On 06/10/2013 12:51 PM, I wrote:

-- When checking things, check *all* of the plausible
hypotheses. The existence of a semi-OK model does not
preclude the existence of better models.
-- On the other side of the same coin, check each of the
hypotheses against *all* of the available data.
-- Furthermore, if a theory makes multiple predictions,
check each of the predictions. It is common to find a
theory that makes five predictions, four of which are
completely wrong. If there is no good reason for this,
i.e. if the logic behind all five predictions is the
same, it tells you that the one correct prediction was
fortuitous. Nothing about the theory can be trusted.

Pretty much everybody agrees with that.

The only problem is, it works better for experts than for students.
Students, pretty much by definition, don't have all the data, and
they don't have a full complement of theories to check against the
data. Therefore, if you leave students to figure stuff out on their
own, they will (in all likelihood) latch on to some oversimplified
theory that explains some undersized set of data. You can't fault
them for this. At this stage they have no way of knowing that their
simple theory will not survive when more data becomes available.

It helps if you, the teacher, point out other theories that also fit
the available data. Do this as early as possible in the process, so
that the students don't get overly invested in their oversimplified
theory. Alas, this technique has problems of its own. Students
will ask, reasonably enough, why they should prefer the fancy theory
to the simple theory. The answer is that /eventually/ the decision
will be based on additional data. In the meantime, the best decision
is no decision. That is, we ask students to recognize that both
theories fit the available subset of the data.
a) The simple theory has a /weak/ advantage, namely simplicity.
b) The fancy theory has a /weak/ advantage, based on trust, based
on the reputation of the teacher who says it will "eventually"
turn out to be superior.

Since both (a) and (b) are weak, unscientific reasons, both theories
must be considered viable at this stage of the game.

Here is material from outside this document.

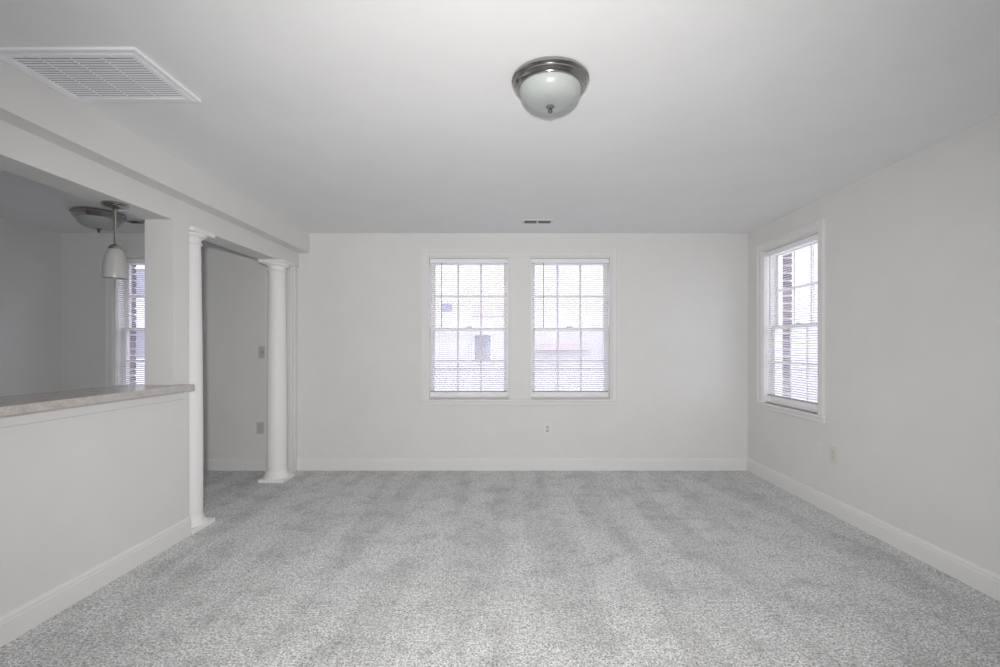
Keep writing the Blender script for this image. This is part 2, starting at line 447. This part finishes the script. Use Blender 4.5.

To summarize: The only way to keep the learning process from going
completely off the rails is to provide heavy, heavy guidance. Not
only is there guidance involved in telling students what experiments
to do, there must be guidance involved in feeding them additional
models to consider.

The only thing worse than unguided inquiry is misguided inquiry.

1) For example, consider the debate over the two-fluid model of
electricity versus the one-fluid model. As is so often the case,
Arons inadvertently provides an object lesson in how to do things
wrong. He marshals a great deal of evidence, and then comes to
a conclusion that is wrong twice over.
-- It is wrong to say that the one-fluid model is not viable.
It has been around for a long time (Franklin, 1747) and there
has never been a shred of evidence against it.
-- It is wrong to say that the two-fluid model is viable.
Before 1932 the evidence against it was slim, but now, since
the discovery of neutrons and especially positrons and other
subatomic particles, the two-fluid model is dead as a doornail.

Anybody who promotes (or even tolerates) the two-fluid model must
have a seriously deficient understanding of what /charge/ is. This
is not a trivial matter, because charge and conservation of charge
must be high on any list of the most fundamental notions in all of
physics ... maybe not as high as energy and conservation of energy,
but definitely on the same list.
http://www.av8n.com/physics/one-kind-of-charge.htm

2) As another example, consider the concept of thermal energy aka
heat aka caloric. Once again Arons leads us in misguided inquiry.
He shows how students can collect a great deal of evidence, leading
them step-by-step to a theory of caloric as a conserved quantity.
The evidence is entirely true ... just woefully incomplete. This
is exactly the sort of thing I was talking about above, namely
incomplete evidence that fits an oversimplified theory. Arons
seems to be unaware that for more than 200 years it has been known
that caloric (or heat or whatever you want to call it) is /not/ a
conserved quantity. Forsooth, it is not even a particularly well-
defined quantity; there are multiple inconsistent technical
definitions of "heat" in use today.
http://www.av8n.com/physics/thermo/heat.html

======================

IMHO this highlights a longstanding, serious problem in certain parts
of the educational system.

Often it seems the overarching principle is to teach the students
obedience and conformity. As a corollary, that means students must
be taught "the" right answer. The idea that there might be more than
one equally-good answer -- more than one equally-viable explanation
for the data -- is the sort of open-mindedness that must be crushed
at all costs.

We see this in the "sig figs" rules. The roundoff is so aggressive
that it guarantees that the answer is wrong, but TPTB don't seem to
care about that, because all students are getting the /same/ answer.
In contrast, if they didn't round off, there would be more than one
right answer, and that cannot be tolerated. Regimentation marches on!
Einstein had a word for this: Kadavergehorsamkeit.

Seriously, when was the last time you saw a textbook say "Here are
two equally good explanations for the data"? When was the last time
a teacher asked students to defer judgment as to which theory is
better?

I am quite sure such ideas /can/ be taught. They are taught routinely
in computer programming class, where there are maxims such as
-- "successive refinement", and
-- "premature optimization is the root of all evil".

With rare exceptions I don't like talking about misconceptions,
especially in front of naïve students, and there is no inconsistency
here. Asking them to consider a more-complete theory that they
might otherwise not have thought of is waaay different from asking
them to consider a wrong theory that they might otherwise not have
though of.